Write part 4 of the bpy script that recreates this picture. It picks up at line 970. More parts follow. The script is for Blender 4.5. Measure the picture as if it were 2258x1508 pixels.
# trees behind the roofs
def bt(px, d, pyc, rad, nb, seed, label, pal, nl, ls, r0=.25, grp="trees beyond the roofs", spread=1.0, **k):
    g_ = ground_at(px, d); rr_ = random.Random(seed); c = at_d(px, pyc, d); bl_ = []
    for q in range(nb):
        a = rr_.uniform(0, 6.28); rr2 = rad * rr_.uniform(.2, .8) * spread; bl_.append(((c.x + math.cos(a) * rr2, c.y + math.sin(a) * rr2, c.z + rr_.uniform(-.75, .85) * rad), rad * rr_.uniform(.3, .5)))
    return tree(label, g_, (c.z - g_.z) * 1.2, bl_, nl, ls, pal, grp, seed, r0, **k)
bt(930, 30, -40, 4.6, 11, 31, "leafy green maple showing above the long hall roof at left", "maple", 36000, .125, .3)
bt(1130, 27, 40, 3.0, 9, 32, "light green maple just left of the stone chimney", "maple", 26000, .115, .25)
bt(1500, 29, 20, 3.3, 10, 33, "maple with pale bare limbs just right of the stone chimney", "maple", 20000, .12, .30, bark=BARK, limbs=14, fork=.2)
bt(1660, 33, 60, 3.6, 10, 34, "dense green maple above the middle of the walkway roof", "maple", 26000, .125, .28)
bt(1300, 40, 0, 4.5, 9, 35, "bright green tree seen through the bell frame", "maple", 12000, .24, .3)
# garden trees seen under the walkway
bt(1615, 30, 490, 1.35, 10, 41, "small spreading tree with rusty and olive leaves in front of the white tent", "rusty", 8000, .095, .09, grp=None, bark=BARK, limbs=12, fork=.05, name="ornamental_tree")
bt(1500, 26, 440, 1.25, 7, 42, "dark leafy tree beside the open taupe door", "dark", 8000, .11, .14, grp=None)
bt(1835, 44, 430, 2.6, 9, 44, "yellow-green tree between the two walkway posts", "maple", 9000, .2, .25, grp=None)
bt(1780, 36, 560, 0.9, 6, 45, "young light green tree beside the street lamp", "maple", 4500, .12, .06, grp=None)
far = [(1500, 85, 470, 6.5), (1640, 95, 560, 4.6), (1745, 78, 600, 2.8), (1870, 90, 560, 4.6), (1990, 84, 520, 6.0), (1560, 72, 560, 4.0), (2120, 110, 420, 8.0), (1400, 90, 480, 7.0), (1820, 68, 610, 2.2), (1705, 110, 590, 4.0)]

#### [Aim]
Copy the material above, line for line.

#### [Solution to the exercise]
Write part 4 of the bpy script that recreates this picture. It picks up at line 970. More parts follow. The script is for Blender 4.5. Measure the picture as if it were 2258x1508 pixels.
# trees behind the roofs
def bt(px, d, pyc, rad, nb, seed, label, pal, nl, ls, r0=.25, grp="trees beyond the roofs", spread=1.0, **k):
    g_ = ground_at(px, d); rr_ = random.Random(seed); c = at_d(px, pyc, d); bl_ = []
    for q in range(nb):
        a = rr_.uniform(0, 6.28); rr2 = rad * rr_.uniform(.2, .8) * spread; bl_.append(((c.x + math.cos(a) * rr2, c.y + math.sin(a) * rr2, c.z + rr_.uniform(-.75, .85) * rad), rad * rr_.uniform(.3, .5)))
    return tree(label, g_, (c.z - g_.z) * 1.2, bl_, nl, ls, pal, grp, seed, r0, **k)
bt(930, 30, -40, 4.6, 11, 31, "leafy green maple showing above the long hall roof at left", "maple", 36000, .125, .3)
bt(1130, 27, 40, 3.0, 9, 32, "light green maple just left of the stone chimney", "maple", 26000, .115, .25)
bt(1500, 29, 20, 3.3, 10, 33, "maple with pale bare limbs just right of the stone chimney", "maple", 20000, .12, .30, bark=BARK, limbs=14, fork=.2)
bt(1660, 33, 60, 3.6, 10, 34, "dense green maple above the middle of the walkway roof", "maple", 26000, .125, .28)
bt(1300, 40, 0, 4.5, 9, 35, "bright green tree seen through the bell frame", "maple", 12000, .24, .3)
# garden trees seen under the walkway
bt(1615, 30, 490, 1.35, 10, 41, "small spreading tree with rusty and olive leaves in front of the white tent", "rusty", 8000, .095, .09, grp=None, bark=BARK, limbs=12, fork=.05, name="ornamental_tree")
bt(1500, 26, 440, 1.25, 7, 42, "dark leafy tree beside the open taupe door", "dark", 8000, .11, .14, grp=None)
bt(1835, 44, 430, 2.6, 9, 44, "yellow-green tree between the two walkway posts", "maple", 9000, .2, .25, grp=None)
bt(1780, 36, 560, 0.9, 6, 45, "young light green tree beside the street lamp", "maple", 4500, .12, .06, grp=None)
far = [(1500, 85, 470, 6.5), (1640, 95, 560, 4.6), (1745, 78, 600, 2.8), (1870, 90, 560, 4.6), (1990, 84, 520, 6.0), (1560, 72, 560, 4.0), (2120, 110, 420, 8.0), (1400, 90, 480, 7.0), (1820, 68, 610, 2.2), (1705, 110, 590, 4.0)]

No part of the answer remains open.